I suspect that there will be some level of general public misunderstanding regarding this event, simply because the average idiot on the street is precisely that. Ideas for how to combat that misunderstanding are welcomed. I’m seriously considering Robot Kickin’ Rodney as public spokesman for the group; he has a terse yet effective way of dealing with white people who think they are speaking for oppressed minorities.

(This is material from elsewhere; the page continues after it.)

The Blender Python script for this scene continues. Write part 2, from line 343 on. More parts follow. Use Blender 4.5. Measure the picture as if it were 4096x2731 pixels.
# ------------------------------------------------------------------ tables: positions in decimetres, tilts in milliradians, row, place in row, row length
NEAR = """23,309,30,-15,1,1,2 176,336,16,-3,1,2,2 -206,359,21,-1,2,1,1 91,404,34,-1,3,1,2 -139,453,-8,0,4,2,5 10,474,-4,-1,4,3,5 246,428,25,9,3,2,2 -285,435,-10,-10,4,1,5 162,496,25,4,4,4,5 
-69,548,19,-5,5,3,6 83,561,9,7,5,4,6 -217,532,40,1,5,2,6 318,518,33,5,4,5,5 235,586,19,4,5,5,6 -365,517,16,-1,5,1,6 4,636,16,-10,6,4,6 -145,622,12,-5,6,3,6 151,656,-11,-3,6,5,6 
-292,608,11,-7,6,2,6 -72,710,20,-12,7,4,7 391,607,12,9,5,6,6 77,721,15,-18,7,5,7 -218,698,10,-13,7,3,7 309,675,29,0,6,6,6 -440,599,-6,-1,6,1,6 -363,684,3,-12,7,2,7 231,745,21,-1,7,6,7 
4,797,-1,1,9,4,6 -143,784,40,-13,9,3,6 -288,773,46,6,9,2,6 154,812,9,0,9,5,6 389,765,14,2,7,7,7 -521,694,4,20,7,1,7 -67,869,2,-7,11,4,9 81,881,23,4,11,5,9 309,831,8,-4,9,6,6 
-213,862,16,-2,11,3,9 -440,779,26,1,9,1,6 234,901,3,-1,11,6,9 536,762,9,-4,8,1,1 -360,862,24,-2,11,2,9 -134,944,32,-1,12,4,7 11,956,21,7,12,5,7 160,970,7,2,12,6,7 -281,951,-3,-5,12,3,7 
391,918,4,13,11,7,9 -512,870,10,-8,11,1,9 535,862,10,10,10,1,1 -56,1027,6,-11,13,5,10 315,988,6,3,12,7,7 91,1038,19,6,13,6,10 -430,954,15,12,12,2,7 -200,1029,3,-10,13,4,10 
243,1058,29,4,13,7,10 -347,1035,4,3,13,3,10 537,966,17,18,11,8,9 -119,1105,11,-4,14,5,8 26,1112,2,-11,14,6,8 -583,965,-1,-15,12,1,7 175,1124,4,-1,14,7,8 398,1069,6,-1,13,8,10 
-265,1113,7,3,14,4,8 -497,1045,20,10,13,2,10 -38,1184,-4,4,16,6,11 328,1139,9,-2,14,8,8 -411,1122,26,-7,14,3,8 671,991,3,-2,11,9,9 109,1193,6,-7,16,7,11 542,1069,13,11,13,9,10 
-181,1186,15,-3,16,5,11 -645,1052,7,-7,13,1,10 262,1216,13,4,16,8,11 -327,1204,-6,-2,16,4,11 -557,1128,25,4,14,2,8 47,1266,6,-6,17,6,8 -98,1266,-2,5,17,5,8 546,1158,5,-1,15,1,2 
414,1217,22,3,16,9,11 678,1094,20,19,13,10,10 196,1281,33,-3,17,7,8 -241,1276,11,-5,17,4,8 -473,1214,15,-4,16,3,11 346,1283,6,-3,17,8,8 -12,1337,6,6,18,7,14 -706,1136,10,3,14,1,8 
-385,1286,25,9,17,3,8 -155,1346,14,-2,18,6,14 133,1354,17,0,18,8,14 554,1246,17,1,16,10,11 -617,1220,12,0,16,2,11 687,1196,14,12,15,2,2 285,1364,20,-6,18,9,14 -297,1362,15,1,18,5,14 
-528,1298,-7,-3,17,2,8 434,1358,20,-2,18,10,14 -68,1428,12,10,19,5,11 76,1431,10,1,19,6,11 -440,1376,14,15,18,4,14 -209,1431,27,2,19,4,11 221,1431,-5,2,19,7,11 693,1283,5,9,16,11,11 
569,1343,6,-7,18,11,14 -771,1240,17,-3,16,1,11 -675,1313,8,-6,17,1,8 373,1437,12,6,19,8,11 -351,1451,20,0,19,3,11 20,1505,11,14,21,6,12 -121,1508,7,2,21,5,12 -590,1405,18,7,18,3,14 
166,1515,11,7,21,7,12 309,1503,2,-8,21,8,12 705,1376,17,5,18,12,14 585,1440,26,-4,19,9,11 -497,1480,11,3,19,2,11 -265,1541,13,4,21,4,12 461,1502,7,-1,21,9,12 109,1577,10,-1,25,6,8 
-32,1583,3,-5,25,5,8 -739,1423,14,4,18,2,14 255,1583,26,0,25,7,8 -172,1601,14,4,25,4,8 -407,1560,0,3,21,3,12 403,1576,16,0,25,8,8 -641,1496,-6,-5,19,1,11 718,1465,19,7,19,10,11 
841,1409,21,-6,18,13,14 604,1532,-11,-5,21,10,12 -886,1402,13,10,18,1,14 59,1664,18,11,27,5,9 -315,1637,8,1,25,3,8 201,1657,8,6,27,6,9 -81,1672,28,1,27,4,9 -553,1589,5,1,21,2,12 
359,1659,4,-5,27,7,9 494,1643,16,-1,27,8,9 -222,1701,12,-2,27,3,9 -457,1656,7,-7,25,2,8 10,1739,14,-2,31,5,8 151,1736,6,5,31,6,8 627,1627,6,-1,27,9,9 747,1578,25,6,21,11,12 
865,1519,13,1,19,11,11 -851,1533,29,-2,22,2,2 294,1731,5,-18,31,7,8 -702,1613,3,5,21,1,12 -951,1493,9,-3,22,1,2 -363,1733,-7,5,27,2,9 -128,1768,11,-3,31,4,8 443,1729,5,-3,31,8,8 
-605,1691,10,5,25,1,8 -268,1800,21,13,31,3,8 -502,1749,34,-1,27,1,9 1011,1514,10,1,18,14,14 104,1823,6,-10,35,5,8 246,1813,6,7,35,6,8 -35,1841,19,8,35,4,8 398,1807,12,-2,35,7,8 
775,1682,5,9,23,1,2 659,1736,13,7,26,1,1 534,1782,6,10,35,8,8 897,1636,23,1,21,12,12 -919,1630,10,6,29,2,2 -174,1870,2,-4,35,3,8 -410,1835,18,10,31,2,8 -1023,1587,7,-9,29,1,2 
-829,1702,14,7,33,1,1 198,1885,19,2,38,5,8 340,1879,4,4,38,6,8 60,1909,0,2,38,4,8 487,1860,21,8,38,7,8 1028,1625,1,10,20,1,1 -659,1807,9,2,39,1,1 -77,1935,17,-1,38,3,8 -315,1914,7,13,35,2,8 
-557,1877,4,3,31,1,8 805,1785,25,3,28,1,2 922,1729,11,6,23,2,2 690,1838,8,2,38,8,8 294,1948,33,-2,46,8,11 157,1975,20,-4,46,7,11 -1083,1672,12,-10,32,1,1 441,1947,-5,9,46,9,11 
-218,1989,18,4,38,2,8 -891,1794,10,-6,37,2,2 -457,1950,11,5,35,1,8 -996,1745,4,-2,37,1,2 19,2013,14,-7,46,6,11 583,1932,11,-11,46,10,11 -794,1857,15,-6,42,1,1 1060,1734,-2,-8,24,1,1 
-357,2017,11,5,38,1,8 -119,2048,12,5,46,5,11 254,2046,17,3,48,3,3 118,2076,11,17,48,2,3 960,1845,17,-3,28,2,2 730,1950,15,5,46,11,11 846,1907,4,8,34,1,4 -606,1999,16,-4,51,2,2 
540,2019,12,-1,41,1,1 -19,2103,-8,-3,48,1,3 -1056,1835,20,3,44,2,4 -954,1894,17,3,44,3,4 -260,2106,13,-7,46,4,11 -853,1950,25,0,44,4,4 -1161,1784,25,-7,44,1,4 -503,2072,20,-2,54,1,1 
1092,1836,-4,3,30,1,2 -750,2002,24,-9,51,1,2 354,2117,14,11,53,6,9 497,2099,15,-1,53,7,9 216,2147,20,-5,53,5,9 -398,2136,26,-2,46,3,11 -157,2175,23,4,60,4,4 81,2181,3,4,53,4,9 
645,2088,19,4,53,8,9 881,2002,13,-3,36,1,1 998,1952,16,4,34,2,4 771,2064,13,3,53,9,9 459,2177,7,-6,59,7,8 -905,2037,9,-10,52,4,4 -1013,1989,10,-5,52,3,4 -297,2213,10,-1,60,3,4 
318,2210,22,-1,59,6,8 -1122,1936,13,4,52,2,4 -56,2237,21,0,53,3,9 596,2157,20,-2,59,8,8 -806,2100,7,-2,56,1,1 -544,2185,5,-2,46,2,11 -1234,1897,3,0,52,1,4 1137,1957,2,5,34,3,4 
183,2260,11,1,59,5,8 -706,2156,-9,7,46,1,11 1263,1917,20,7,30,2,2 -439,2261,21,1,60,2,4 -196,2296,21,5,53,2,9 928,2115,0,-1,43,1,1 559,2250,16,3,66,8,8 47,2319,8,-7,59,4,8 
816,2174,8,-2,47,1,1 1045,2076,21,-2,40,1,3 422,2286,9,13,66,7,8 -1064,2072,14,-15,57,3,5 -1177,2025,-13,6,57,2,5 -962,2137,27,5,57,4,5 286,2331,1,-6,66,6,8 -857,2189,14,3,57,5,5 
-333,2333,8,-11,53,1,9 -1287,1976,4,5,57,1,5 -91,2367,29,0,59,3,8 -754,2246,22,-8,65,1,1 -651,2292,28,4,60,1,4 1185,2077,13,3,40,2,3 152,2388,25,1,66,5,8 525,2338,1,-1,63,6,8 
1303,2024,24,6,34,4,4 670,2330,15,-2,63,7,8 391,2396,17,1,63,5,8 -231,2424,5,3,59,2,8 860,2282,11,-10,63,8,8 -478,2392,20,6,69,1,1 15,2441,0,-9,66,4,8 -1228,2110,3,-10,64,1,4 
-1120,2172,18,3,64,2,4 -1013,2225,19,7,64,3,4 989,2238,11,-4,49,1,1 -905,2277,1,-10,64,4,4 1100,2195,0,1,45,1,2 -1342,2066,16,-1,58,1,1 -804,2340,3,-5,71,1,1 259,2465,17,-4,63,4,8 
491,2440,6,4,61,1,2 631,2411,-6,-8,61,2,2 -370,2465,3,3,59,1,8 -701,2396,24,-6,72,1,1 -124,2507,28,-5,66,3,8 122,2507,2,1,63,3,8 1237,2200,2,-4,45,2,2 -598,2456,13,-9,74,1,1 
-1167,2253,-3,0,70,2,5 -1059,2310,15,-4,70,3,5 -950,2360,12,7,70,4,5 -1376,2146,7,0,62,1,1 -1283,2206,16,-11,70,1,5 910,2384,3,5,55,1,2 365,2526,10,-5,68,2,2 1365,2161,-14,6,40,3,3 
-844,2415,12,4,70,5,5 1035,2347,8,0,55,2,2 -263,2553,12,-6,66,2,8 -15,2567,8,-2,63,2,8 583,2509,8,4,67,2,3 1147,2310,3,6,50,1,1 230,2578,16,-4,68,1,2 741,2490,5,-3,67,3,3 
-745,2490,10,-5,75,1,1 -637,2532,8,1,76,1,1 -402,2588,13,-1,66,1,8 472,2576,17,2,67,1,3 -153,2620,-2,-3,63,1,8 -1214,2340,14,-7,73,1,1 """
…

That’s about it for now. I’m hoping that First Principles will be of tremendous use to people like us, by which I mean “people who aren’t entirely comfortable just sitting on our fat asses CONSOOMING every sort of garbage thrown our way.” As with the “100 to 1 shot club”, I would hope that we each leave every meeting feeling like we have both learned from others and increased someone else’s understanding as well. And who knows? Maybe one of us will make a genuine and lasting contribution to the world as the result of a conversation he has along the way.
Naturally, there’s a website, and it’s here. It will be a registration portal, and it will also host private online discussions separated by event — so if you attend Meeting #16 at Fallingwater, let’s say, and want to continue the discussion on bimetallic strip technology with a few of the members, there will be a small bulletin board for that meeting in particular.
Brother Bark thinks this will end up being a Very Big Deal. I’m not so sure it will, or if such a thing would even be desirable. There are enough Very Big Deals in the world today. You’ve all heard the saying “Small minds discuss people. Average minds discuss events. Great minds discuss ideas.” Well, let’s do the last of those three. Thanks for reading.
The best part of this is having Rodney as the outward face of the group. I'm tempted to sign up just to see that in action.
This is what good taverns used to provide. I had more mind-opening discussions at a VFW with a bartender named Muff and a crew of grizzled men of all ages than I ever did in college.